| BRIEF |
Write the data out again exactly, with no pictures.

| INFORMATION SUPPLIED |

────────────────

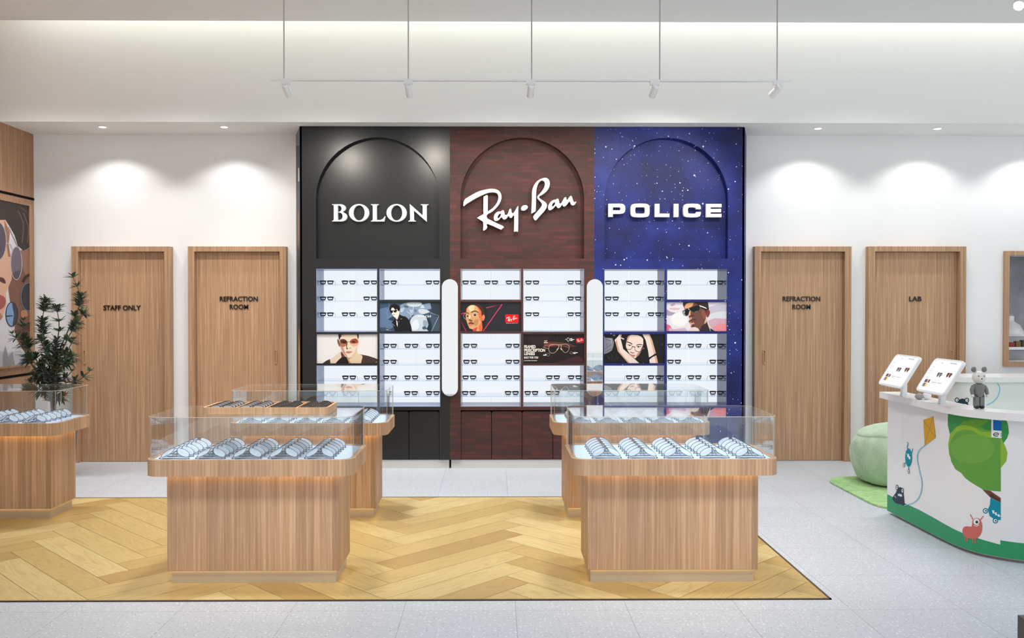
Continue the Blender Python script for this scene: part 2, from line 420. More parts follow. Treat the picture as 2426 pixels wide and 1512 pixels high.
# script word, coordinates in photo pixels
def sA(l): return [(1090 + x / 10.08, 410 + y / 10.08) for x, y in l]
def sB(l): return [(1220 + x / 10.08, 410 + y / 10.08) for x, y in l]
SCRIPT = [
 (sA([(80, 735), (85, 690), (120, 625), (160, 595), (310, 505), (460, 430), (640, 385), (760, 372), (870, 390), (950, 445), (990, 545), (975, 660), (910, 780), (800, 900), (720, 955), (656, 990), (656, 1100), (1030, 1280), (1020, 1330), (985, 1362), (950, 1355), (650, 1222), (650, 1300), (630, 1345), (590, 1375), (548, 1382), (550, 1175), (405, 1082), (552, 995), (555, 900), (560, 590), (575, 560), (630, 530), (664, 560), (660, 905), (690, 905), (780, 840), (880, 715), (918, 580), (888, 485), (790, 455), (670, 468), (530, 525), (380, 600), (230, 690), (140, 750), (95, 792), (75, 780)]), []),
 (sA([(805, 1090), (815, 1020), (860, 955), (920, 925), (970, 928), (1000, 900), (1040, 898), (1055, 930), (1070, 1000), (1090, 1010), (1120, 1005), (1150, 960), (1175, 880), (1205, 855), (1225, 880), (1235, 950), (1260, 965), (1290, 945), (1360, 825), (1380, 803), (1392, 820), (1388, 1380), (1370, 1408), (1310, 1410), (1290, 1395), (1296, 1020), (1240, 1070), (1205, 1080), (1180, 1060), (1160, 1025), (1110, 1095), (1060, 1118), (1025, 1105), (990, 1060), (930, 1125), (880, 1150), (830, 1148)]),
  [sA([(895, 1065), (915, 1010), (950, 978), (978, 980), (968, 1030), (930, 1080), (905, 1088)])]),
 (sB([(148, 850), (165, 805), (215, 775), (265, 770), (305, 795), (305, 840), (260, 885), (205, 903), (160, 890)]), []),
 (sB([(395, 965), (398, 880), (410, 600), (412, 450), (430, 350), (470, 265), (530, 190), (610, 135), (700, 105), (770, 112), (820, 165), (838, 250), (810, 360), (740, 450), (660, 510), (590, 550), (580, 580), (620, 625), (720, 690), (765, 750), (762, 820), (710, 910), (600, 1030), (520, 1125), (490, 1140), (460, 1110), (440, 1050), (470, 1000), (560, 900), (630, 810), (650, 750), (630, 700), (560, 625), (535, 580), (550, 540), (640, 440), (700, 340), (720, 255), (705, 195), (660, 165), (610, 180), (560, 245), (525, 350), (510, 480), (500, 880), (485, 920), (450, 945), (410, 968)]), []),
 (sB([(797, 830), (810, 760), (860, 685), (920, 645), (980, 635), (1010, 612), (1045, 622), (1065, 720), (1095, 728), (1130, 690), (1180, 595), (1215, 572), (1235, 600), (1245, 655), (1290, 590), (1335, 543), (1365, 560), (1395, 660), (1425, 700), (1460, 680), (1468, 705), (1420, 765), (1375, 772), (1340, 740), (1310, 675), (1260, 740), (1200, 798), (1160, 795), (1135, 755), (1090, 820), (1045, 838), (1010, 820), (985, 778), (920, 850), (850, 890), (815, 882)]),
  [sB([(890, 780), (905, 730), (945, 700), (970, 700), (955, 755), (915, 798), (893, 800)])]),
]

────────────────

| CORRECT RESPONSE |
Continue the Blender Python script for this scene: part 2, from line 420. More parts follow. Treat the picture as 2426 pixels wide and 1512 pixels high.
# script word, coordinates in photo pixels
def sA(l): return [(1090 + x / 10.08, 410 + y / 10.08) for x, y in l]
def sB(l): return [(1220 + x / 10.08, 410 + y / 10.08) for x, y in l]
SCRIPT = [
 (sA([(80, 735), (85, 690), (120, 625), (160, 595), (310, 505), (460, 430), (640, 385), (760, 372), (870, 390), (950, 445), (990, 545), (975, 660), (910, 780), (800, 900), (720, 955), (656, 990), (656, 1100), (1030, 1280), (1020, 1330), (985, 1362), (950, 1355), (650, 1222), (650, 1300), (630, 1345), (590, 1375), (548, 1382), (550, 1175), (405, 1082), (552, 995), (555, 900), (560, 590), (575, 560), (630, 530), (664, 560), (660, 905), (690, 905), (780, 840), (880, 715), (918, 580), (888, 485), (790, 455), (670, 468), (530, 525), (380, 600), (230, 690), (140, 750), (95, 792), (75, 780)]), []),
 (sA([(805, 1090), (815, 1020), (860, 955), (920, 925), (970, 928), (1000, 900), (1040, 898), (1055, 930), (1070, 1000), (1090, 1010), (1120, 1005), (1150, 960), (1175, 880), (1205, 855), (1225, 880), (1235, 950), (1260, 965), (1290, 945), (1360, 825), (1380, 803), (1392, 820), (1388, 1380), (1370, 1408), (1310, 1410), (1290, 1395), (1296, 1020), (1240, 1070), (1205, 1080), (1180, 1060), (1160, 1025), (1110, 1095), (1060, 1118), (1025, 1105), (990, 1060), (930, 1125), (880, 1150), (830, 1148)]),
  [sA([(895, 1065), (915, 1010), (950, 978), (978, 980), (968, 1030), (930, 1080), (905, 1088)])]),
 (sB([(148, 850), (165, 805), (215, 775), (265, 770), (305, 795), (305, 840), (260, 885), (205, 903), (160, 890)]), []),
 (sB([(395, 965), (398, 880), (410, 600), (412, 450), (430, 350), (470, 265), (530, 190), (610, 135), (700, 105), (770, 112), (820, 165), (838, 250), (810, 360), (740, 450), (660, 510), (590, 550), (580, 580), (620, 625), (720, 690), (765, 750), (762, 820), (710, 910), (600, 1030), (520, 1125), (490, 1140), (460, 1110), (440, 1050), (470, 1000), (560, 900), (630, 810), (650, 750), (630, 700), (560, 625), (535, 580), (550, 540), (640, 440), (700, 340), (720, 255), (705, 195), (660, 165), (610, 180), (560, 245), (525, 350), (510, 480), (500, 880), (485, 920), (450, 945), (410, 968)]), []),
 (sB([(797, 830), (810, 760), (860, 685), (920, 645), (980, 635), (1010, 612), (1045, 622), (1065, 720), (1095, 728), (1130, 690), (1180, 595), (1215, 572), (1235, 600), (1245, 655), (1290, 590), (1335, 543), (1365, 560), (1395, 660), (1425, 700), (1460, 680), (1468, 705), (1420, 765), (1375, 772), (1340, 740), (1310, 675), (1260, 740), (1200, 798), (1160, 795), (1135, 755), (1090, 820), (1045, 838), (1010, 820), (985, 778), (920, 850), (850, 890), (815, 882)]),
  [sB([(890, 780), (905, 730), (945, 700), (970, 700), (955, 755), (915, 798), (893, 800)])]),
]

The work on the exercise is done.